HD is standing to be a Member-at-large (MAL) because she feels she has much to offer and gain from this opportunity. IASSIST plays a vital role in fostering community, developing capacity and celebrating excellence for information and data professionals in the social sciences. She also knows that it relies on committed professional volunteers to run well. As a mid-career business librarian, she can contribute exceptional collaboration, facilitation and organizational skills to the IASSIST Administrative Committee. She developed and honed these skills over nearly 2 decades in diverse roles such as market intelligence analyst, UX designer, program manager, and innovation strategy consultant.

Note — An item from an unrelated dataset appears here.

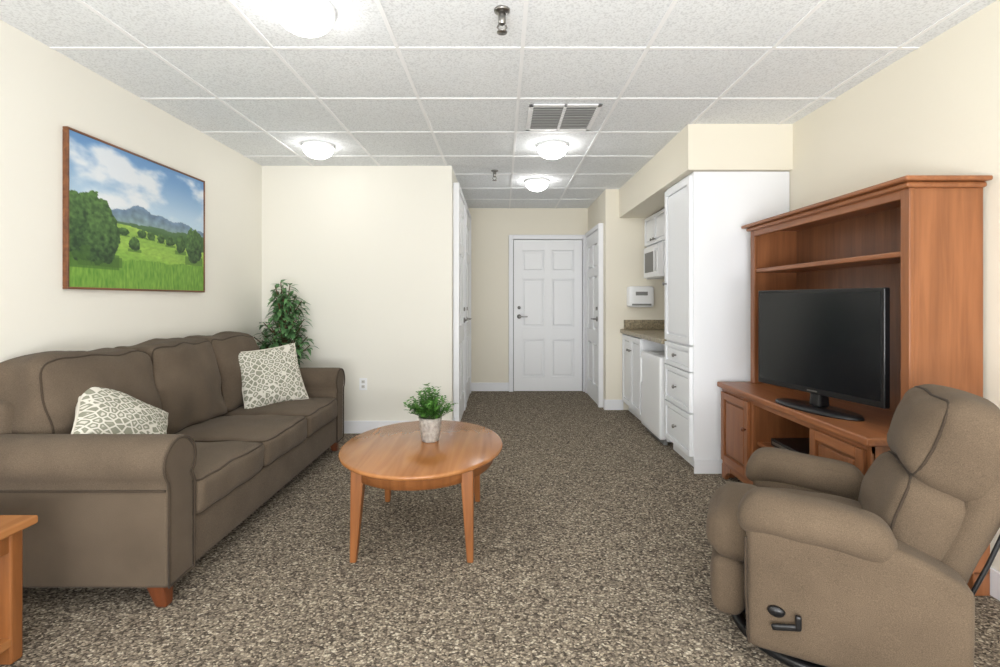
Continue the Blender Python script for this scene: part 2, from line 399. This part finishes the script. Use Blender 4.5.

Such range allows her to meaningfully and productively engage with many types of topics and stakeholders, while bringing a depth of expertise in the work of libraries. She also wants to deepen and sharpen her qualitative and mixed methods research practice while also maturing her leadership competencies. As a new-ish member of IASSIST, she believes the MAL role is an excellent service opportunity to accomplish all these goals.
Elisabeth Shook
Elisabeth Shook is the Data Impact Librarian at the Inter-university Consortium for Political and Social Research (ICPSR), where she works with a team to expand the ICPSR Bibliography of Data-related Literature. Prior to ICPSR, Elisabeth served as the Head of Scholarly Communications and Data Management at Boise State University. She earned a Master’s of Library and Information Studies from the University of Wisconsin-Madison. Elisabeth has over a decade of experience in scholarly communications and data management.
Since joining ICPSR, Elisabeth has sought to become a more engaged participant in the social science research community, including joining IASSIST and presenting at its annual conference. She believes in IASSIST’s mission to support data professionals across the research ecosystem in their efforts to discover, curate, and preserve research data. Elisabeth is eager to contribute her expertise to IASSIST’s goal of strengthening the global network of social science data professionals through serving the community as a Member at Large.